## Exercise material
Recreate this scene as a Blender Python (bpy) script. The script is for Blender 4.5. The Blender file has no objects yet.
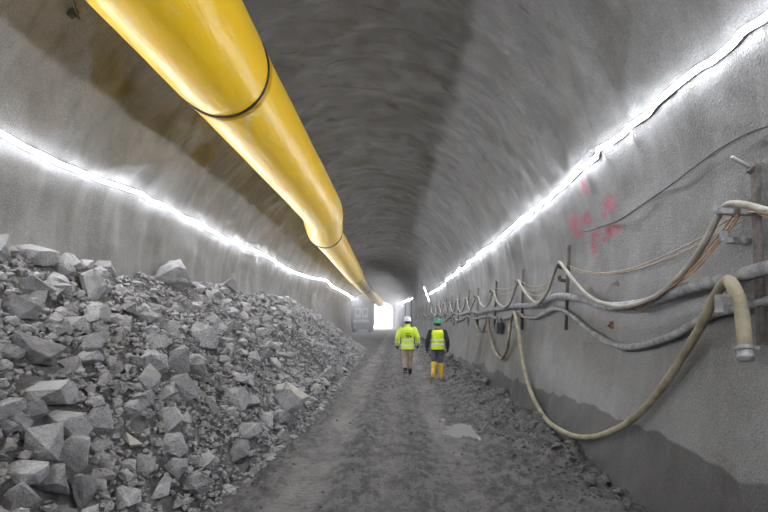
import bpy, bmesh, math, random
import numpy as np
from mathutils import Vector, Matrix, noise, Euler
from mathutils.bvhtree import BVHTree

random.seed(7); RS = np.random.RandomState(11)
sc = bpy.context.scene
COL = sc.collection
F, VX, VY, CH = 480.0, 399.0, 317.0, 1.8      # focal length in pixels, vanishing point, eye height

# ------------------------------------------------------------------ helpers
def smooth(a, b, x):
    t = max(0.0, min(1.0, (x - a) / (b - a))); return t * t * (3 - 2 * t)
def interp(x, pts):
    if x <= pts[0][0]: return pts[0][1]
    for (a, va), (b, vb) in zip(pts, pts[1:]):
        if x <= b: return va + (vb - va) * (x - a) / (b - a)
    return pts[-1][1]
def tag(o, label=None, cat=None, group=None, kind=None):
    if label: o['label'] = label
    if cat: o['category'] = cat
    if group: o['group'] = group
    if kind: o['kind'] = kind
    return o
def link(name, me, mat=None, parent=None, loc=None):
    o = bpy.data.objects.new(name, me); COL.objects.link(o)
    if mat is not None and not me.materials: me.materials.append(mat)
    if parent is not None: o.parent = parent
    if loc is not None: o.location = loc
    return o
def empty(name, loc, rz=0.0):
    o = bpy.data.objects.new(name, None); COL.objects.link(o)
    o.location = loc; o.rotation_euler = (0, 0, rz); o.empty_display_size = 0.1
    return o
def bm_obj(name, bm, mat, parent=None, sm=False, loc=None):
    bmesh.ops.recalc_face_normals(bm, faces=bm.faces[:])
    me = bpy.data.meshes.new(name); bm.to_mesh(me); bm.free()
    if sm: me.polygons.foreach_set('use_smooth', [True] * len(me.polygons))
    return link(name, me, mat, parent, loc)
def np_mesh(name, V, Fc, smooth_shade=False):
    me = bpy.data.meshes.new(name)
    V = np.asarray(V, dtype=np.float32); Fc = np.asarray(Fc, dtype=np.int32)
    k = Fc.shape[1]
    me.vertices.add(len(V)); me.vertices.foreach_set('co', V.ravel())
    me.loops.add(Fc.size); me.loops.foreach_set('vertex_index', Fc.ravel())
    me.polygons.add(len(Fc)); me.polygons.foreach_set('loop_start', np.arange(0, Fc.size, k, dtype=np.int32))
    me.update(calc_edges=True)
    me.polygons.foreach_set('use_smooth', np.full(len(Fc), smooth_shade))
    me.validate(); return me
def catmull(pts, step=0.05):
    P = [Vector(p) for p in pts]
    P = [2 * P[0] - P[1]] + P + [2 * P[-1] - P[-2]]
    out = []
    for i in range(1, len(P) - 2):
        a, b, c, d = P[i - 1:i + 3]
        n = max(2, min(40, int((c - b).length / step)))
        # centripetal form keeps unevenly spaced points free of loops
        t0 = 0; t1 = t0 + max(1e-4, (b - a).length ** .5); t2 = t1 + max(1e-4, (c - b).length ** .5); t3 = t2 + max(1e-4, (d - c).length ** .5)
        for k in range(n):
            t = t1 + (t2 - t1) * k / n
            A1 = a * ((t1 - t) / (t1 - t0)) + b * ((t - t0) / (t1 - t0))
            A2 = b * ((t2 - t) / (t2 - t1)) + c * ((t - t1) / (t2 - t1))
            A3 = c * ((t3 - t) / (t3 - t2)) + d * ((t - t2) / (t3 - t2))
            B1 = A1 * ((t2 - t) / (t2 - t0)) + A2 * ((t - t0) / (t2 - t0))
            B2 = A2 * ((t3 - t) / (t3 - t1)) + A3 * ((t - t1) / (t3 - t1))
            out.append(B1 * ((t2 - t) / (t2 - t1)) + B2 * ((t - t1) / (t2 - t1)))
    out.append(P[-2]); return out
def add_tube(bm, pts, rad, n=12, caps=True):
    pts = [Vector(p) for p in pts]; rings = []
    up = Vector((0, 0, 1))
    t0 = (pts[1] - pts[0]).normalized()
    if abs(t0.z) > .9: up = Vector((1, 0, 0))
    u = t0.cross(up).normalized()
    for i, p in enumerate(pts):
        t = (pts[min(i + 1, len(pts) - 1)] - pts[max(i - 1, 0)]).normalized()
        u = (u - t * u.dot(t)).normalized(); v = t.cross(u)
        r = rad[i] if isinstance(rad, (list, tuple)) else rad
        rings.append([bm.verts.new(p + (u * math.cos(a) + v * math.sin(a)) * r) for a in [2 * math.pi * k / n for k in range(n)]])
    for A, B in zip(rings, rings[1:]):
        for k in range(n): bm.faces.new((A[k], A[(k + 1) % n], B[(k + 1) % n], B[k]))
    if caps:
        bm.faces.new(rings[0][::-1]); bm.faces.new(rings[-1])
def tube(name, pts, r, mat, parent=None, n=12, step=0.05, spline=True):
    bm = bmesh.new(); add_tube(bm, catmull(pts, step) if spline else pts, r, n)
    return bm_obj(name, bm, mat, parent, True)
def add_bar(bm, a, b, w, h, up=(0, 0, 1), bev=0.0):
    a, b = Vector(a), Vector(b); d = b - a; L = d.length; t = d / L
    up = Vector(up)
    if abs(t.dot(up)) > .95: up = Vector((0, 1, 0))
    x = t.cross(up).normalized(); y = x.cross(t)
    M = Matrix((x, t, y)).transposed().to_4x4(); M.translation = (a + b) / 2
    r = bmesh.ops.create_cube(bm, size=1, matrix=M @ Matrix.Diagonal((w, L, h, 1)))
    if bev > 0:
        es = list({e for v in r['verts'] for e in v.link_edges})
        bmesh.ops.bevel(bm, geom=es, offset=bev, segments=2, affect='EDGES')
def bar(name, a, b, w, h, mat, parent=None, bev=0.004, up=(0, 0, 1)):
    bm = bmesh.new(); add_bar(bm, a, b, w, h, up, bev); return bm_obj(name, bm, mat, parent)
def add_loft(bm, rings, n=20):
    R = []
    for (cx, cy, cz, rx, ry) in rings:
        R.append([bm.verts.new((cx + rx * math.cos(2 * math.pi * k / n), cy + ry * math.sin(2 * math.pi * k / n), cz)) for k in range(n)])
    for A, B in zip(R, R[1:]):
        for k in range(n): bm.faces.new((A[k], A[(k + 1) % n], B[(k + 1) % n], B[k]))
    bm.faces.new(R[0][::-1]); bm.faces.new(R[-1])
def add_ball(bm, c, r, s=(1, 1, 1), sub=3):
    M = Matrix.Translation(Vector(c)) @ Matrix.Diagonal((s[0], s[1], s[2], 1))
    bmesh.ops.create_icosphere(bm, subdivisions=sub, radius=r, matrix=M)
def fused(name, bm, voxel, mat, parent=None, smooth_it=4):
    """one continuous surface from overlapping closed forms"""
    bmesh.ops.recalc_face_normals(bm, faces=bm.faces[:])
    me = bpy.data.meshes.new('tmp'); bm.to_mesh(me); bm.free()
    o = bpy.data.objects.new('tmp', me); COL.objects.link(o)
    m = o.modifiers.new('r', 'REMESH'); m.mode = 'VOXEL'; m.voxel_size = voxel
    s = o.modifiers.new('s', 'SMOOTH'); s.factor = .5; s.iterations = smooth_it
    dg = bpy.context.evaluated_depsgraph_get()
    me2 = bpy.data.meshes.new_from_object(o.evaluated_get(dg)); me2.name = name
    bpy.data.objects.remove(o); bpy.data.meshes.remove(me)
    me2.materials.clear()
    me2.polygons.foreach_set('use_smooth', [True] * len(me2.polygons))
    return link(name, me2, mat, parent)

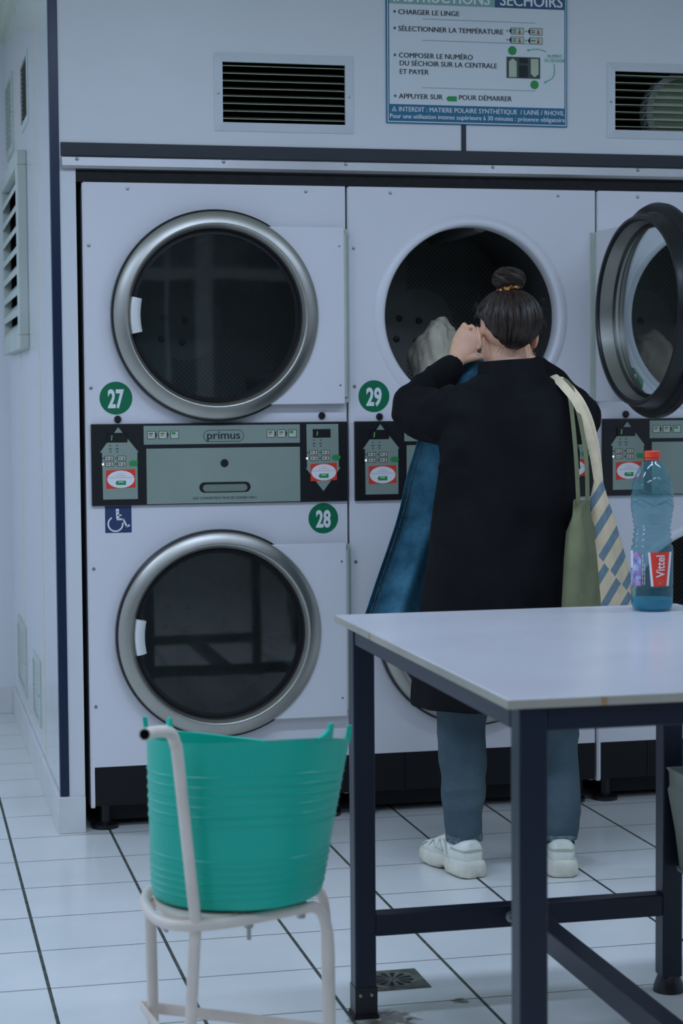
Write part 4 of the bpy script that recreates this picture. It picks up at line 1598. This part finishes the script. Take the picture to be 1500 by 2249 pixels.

## Short task
Output a faithful copy of the data, with each picture left out.

## Written response
Recreate this scene as a Blender Python (bpy) script. The script is for Blender 4.5. The Blender file has no objects yet.
import bpy, bmesh, math, random
import numpy as np
from mathutils import Vector, Matrix, noise, Euler
from mathutils.bvhtree import BVHTree

random.seed(7); RS = np.random.RandomState(11)
sc = bpy.context.scene
COL = sc.collection
F, VX, VY, CH = 480.0, 399.0, 317.0, 1.8      # focal length in pixels, vanishing point, eye height

# ------------------------------------------------------------------ helpers
def smooth(a, b, x):
    t = max(0.0, min(1.0, (x - a) / (b - a))); return t * t * (3 - 2 * t)
def interp(x, pts):
    if x <= pts[0][0]: return pts[0][1]
    for (a, va), (b, vb) in zip(pts, pts[1:]):
        if x <= b: return va + (vb - va) * (x - a) / (b - a)
    return pts[-1][1]
def tag(o, label=None, cat=None, group=None, kind=None):
    if label: o['label'] = label
    if cat: o['category'] = cat
    if group: o['group'] = group
    if kind: o['kind'] = kind
    return o
def link(name, me, mat=None, parent=None, loc=None):
    o = bpy.data.objects.new(name, me); COL.objects.link(o)
    if mat is not None and not me.materials: me.materials.append(mat)
    if parent is not None: o.parent = parent
    if loc is not None: o.location = loc
    return o
def empty(name, loc, rz=0.0):
    o = bpy.data.objects.new(name, None); COL.objects.link(o)
    o.location = loc; o.rotation_euler = (0, 0, rz); o.empty_display_size = 0.1
    return o
def bm_obj(name, bm, mat, parent=None, sm=False, loc=None):
    bmesh.ops.recalc_face_normals(bm, faces=bm.faces[:])
    me = bpy.data.meshes.new(name); bm.to_mesh(me); bm.free()
    if sm: me.polygons.foreach_set('use_smooth', [True] * len(me.polygons))
    return link(name, me, mat, parent, loc)
def np_mesh(name, V, Fc, smooth_shade=False):
    me = bpy.data.meshes.new(name)
    V = np.asarray(V, dtype=np.float32); Fc = np.asarray(Fc, dtype=np.int32)
    k = Fc.shape[1]
    me.vertices.add(len(V)); me.vertices.foreach_set('co', V.ravel())
    me.loops.add(Fc.size); me.loops.foreach_set('vertex_index', Fc.ravel())
    me.polygons.add(len(Fc)); me.polygons.foreach_set('loop_start', np.arange(0, Fc.size, k, dtype=np.int32))
    me.update(calc_edges=True)
    me.polygons.foreach_set('use_smooth', np.full(len(Fc), smooth_shade))
    me.validate(); return me
def catmull(pts, step=0.05):
    P = [Vector(p) for p in pts]
    P = [2 * P[0] - P[1]] + P + [2 * P[-1] - P[-2]]
    out = []
    for i in range(1, len(P) - 2):
        a, b, c, d = P[i - 1:i + 3]
        n = max(2, min(40, int((c - b).length / step)))
        # centripetal form keeps unevenly spaced points free of loops
        t0 = 0; t1 = t0 + max(1e-4, (b - a).length ** .5); t2 = t1 + max(1e-4, (c - b).length ** .5); t3 = t2 + max(1e-4, (d - c).length ** .5)
        for k in range(n):
            t = t1 + (t2 - t1) * k / n
            A1 = a * ((t1 - t) / (t1 - t0)) + b * ((t - t0) / (t1 - t0))
            A2 = b * ((t2 - t) / (t2 - t1)) + c * ((t - t1) / (t2 - t1))
            A3 = c * ((t3 - t) / (t3 - t2)) + d * ((t - t2) / (t3 - t2))
            B1 = A1 * ((t2 - t) / (t2 - t0)) + A2 * ((t - t0) / (t2 - t0))
            B2 = A2 * ((t3 - t) / (t3 - t1)) + A3 * ((t - t1) / (t3 - t1))
            out.append(B1 * ((t2 - t) / (t2 - t1)) + B2 * ((t - t1) / (t2 - t1)))
    out.append(P[-2]); return out
def add_tube(bm, pts, rad, n=12, caps=True):
    pts = [Vector(p) for p in pts]; rings = []
    up = Vector((0, 0, 1))
    t0 = (pts[1] - pts[0]).normalized()
    if abs(t0.z) > .9: up = Vector((1, 0, 0))
    u = t0.cross(up).normalized()
    for i, p in enumerate(pts):
        t = (pts[min(i + 1, len(pts) - 1)] - pts[max(i - 1, 0)]).normalized()
        u = (u - t * u.dot(t)).normalized(); v = t.cross(u)
        r = rad[i] if isinstance(rad, (list, tuple)) else rad
        rings.append([bm.verts.new(p + (u * math.cos(a) + v * math.sin(a)) * r) for a in [2 * math.pi * k / n for k in range(n)]])
    for A, B in zip(rings, rings[1:]):
        for k in range(n): bm.faces.new((A[k], A[(k + 1) % n], B[(k + 1) % n], B[k]))
    if caps:
        bm.faces.new(rings[0][::-1]); bm.faces.new(rings[-1])
def tube(name, pts, r, mat, parent=None, n=12, step=0.05, spline=True):
    bm = bmesh.new(); add_tube(bm, catmull(pts, step) if spline else pts, r, n)
    return bm_obj(name, bm, mat, parent, True)
def add_bar(bm, a, b, w, h, up=(0, 0, 1), bev=0.0):
    a, b = Vector(a), Vector(b); d = b - a; L = d.length; t = d / L
    up = Vector(up)
    if abs(t.dot(up)) > .95: up = Vector((0, 1, 0))
    x = t.cross(up).normalized(); y = x.cross(t)
    M = Matrix((x, t, y)).transposed().to_4x4(); M.translation = (a + b) / 2
    r = bmesh.ops.create_cube(bm, size=1, matrix=M @ Matrix.Diagonal((w, L, h, 1)))
    if bev > 0:
        es = list({e for v in r['verts'] for e in v.link_edges})
        bmesh.ops.bevel(bm, geom=es, offset=bev, segments=2, affect='EDGES')
def bar(name, a, b, w, h, mat, parent=None, bev=0.004, up=(0, 0, 1)):
    bm = bmesh.new(); add_bar(bm, a, b, w, h, up, bev); return bm_obj(name, bm, mat, parent)
def add_loft(bm, rings, n=20):
    R = []
    for (cx, cy, cz, rx, ry) in rings:
        R.append([bm.verts.new((cx + rx * math.cos(2 * math.pi * k / n), cy + ry * math.sin(2 * math.pi * k / n), cz)) for k in range(n)])
    for A, B in zip(R, R[1:]):
        for k in range(n): bm.faces.new((A[k], A[(k + 1) % n], B[(k + 1) % n], B[k]))
    bm.faces.new(R[0][::-1]); bm.faces.new(R[-1])
def add_ball(bm, c, r, s=(1, 1, 1), sub=3):
    M = Matrix.Translation(Vector(c)) @ Matrix.Diagonal((s[0], s[1], s[2], 1))
    bmesh.ops.create_icosphere(bm, subdivisions=sub, radius=r, matrix=M)
def fused(name, bm, voxel, mat, parent=None, smooth_it=4):
    """one continuous surface from overlapping closed forms"""
    bmesh.ops.recalc_face_normals(bm, faces=bm.faces[:])
    me = bpy.data.meshes.new('tmp'); bm.to_mesh(me); bm.free()
    o = bpy.data.objects.new('tmp', me); COL.objects.link(o)
    m = o.modifiers.new('r', 'REMESH'); m.mode = 'VOXEL'; m.voxel_size = voxel
    s = o.modifiers.new('s', 'SMOOTH'); s.factor = .5; s.iterations = smooth_it
    dg = bpy.context.evaluated_depsgraph_get()
    me2 = bpy.data.meshes.new_from_object(o.evaluated_get(dg)); me2.name = name
    bpy.data.objects.remove(o); bpy.data.meshes.remove(me)
    me2.materials.clear()
    me2.polygons.foreach_set('use_smooth', [True] * len(me2.polygons))
    return link(name, me2, mat, parent)

Write part 4 of the bpy script that recreates this picture. It picks up at line 1598. This part finishes the script. Take the picture to be 1500 by 2249 pixels.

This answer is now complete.